## [SHORT TASK]
Locate the string "pixels" in the records below. Copy every line where it occurs.

• • • • • • •

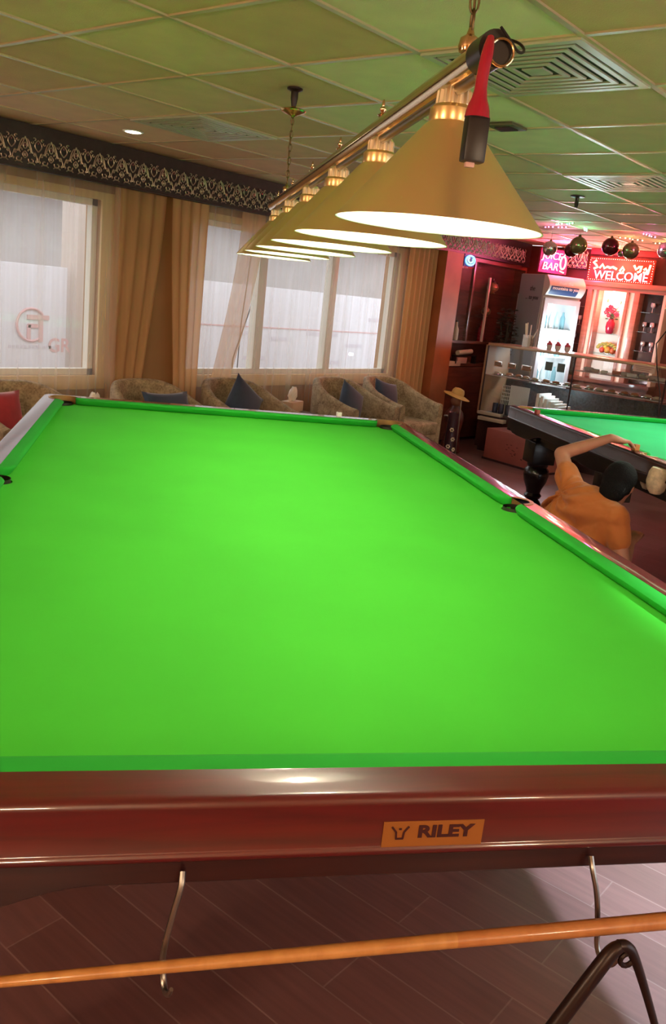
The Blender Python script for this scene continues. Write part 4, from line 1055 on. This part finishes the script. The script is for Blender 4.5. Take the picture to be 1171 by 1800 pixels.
b = BM(); b2(b, .01, .54, ya + .01, yb - .01, .421, .44); obj('bottom_tray', b, mat('bottom_tray', (.10, .11, .12), .3, .5), t, smooth=False)
random.seed(21)
ORD = ['leftmost', 'second', 'third', 'fourth', 'fifth', 'sixth', 'seventh', 'eighth', 'ninth', 'tenth', 'eleventh', 'twelfth', 'thirteenth', 'fourteenth', 'fifteenth', 'sixteenth']
def ordl(k): return ORD[k] + ('' if k == 0 else ' from left')
def snack(kind, label, x, y, z, group):
    tt = thing(kind, label, 'snack', (x, y, z), random.uniform(-.5, .5), group)
    if kind == 'wrapped_snack':
        b = BM(); r = random.uniform(.8, 1.2); box(b, (0, 0, .018 * r), (.05, .085 * r, .034 * r), bev=.012); obj('wrapper', b, mat('snack_%d' % random.randrange(4), random.choice([(.55, .08, .05), (.6, .5, .45), (.35, .10, .07), (.7, .68, .66)]), .35), tt)
        b = BM(); b2(b, -.02, .02, -.062 * r, -.040 * r, .012, .016); b2(b, -.02, .02, .040 * r, .062 * r, .012, .016); obj('end_fold', b, M_CHROME, tt, smooth=False)
    else:
        b = BM(); lathe(b, [(.055, 0), (.062, .006), (.060, .010), (.05, .008)], seg=20); obj('plate', b, M_CHROME, tt)
        b = BM(); sphere(b, (0, 0, .018), (.042, .042, .018), 12); obj('pastry', b, mat('pastry_%d' % random.randrange(3), random.choice([(.45, .16, .07), (.35, .08, .05), (.6, .42, .3)]), .5), tt)
for k in range(9): snack('wrapped_snack', 'wrapped snack on upper right counter shelf, ' + ordl(8 - k), 6.14 + random.uniform(-.05, .06), -.17 + k * .098, 1.056, 'wrapped snacks on the upper counter shelf')
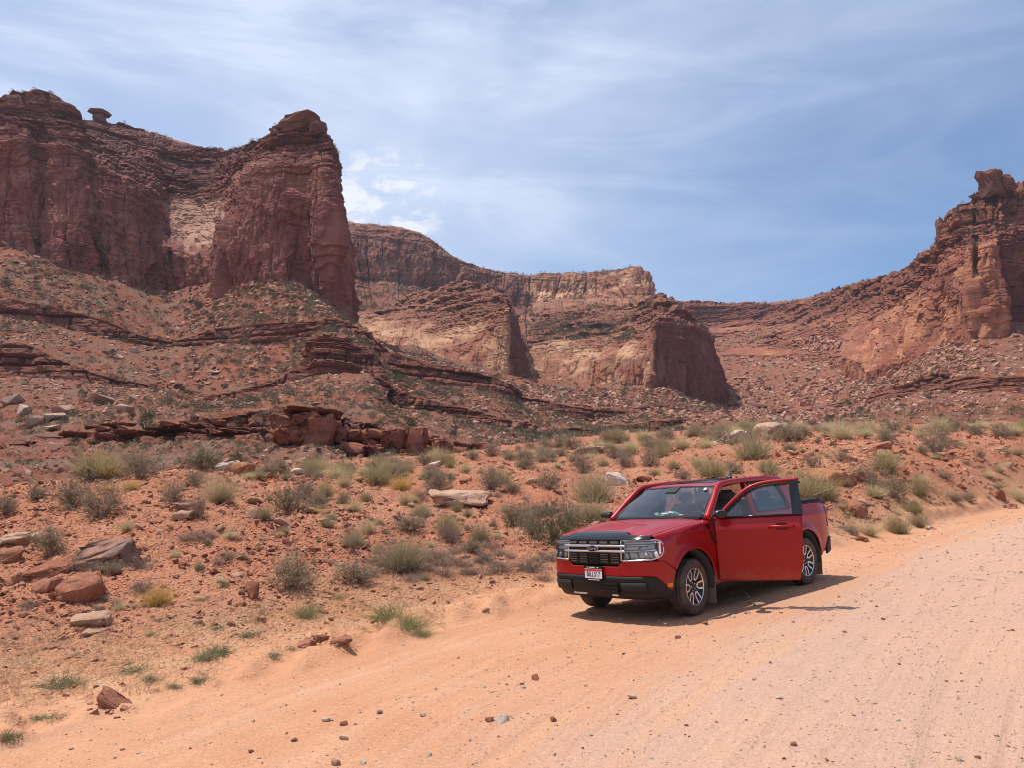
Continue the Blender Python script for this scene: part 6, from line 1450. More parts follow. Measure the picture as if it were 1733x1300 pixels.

• • • • • • •

## [TASK OUTPUT]
The Blender Python script for this scene continues. Write part 4, from line 1055 on. This part finishes the script. The script is for Blender 4.5. Take the picture to be 1171 by 1800 pixels.
Continue the Blender Python script for this scene: part 6, from line 1450. More parts follow. Measure the picture as if it were 1733x1300 pixels.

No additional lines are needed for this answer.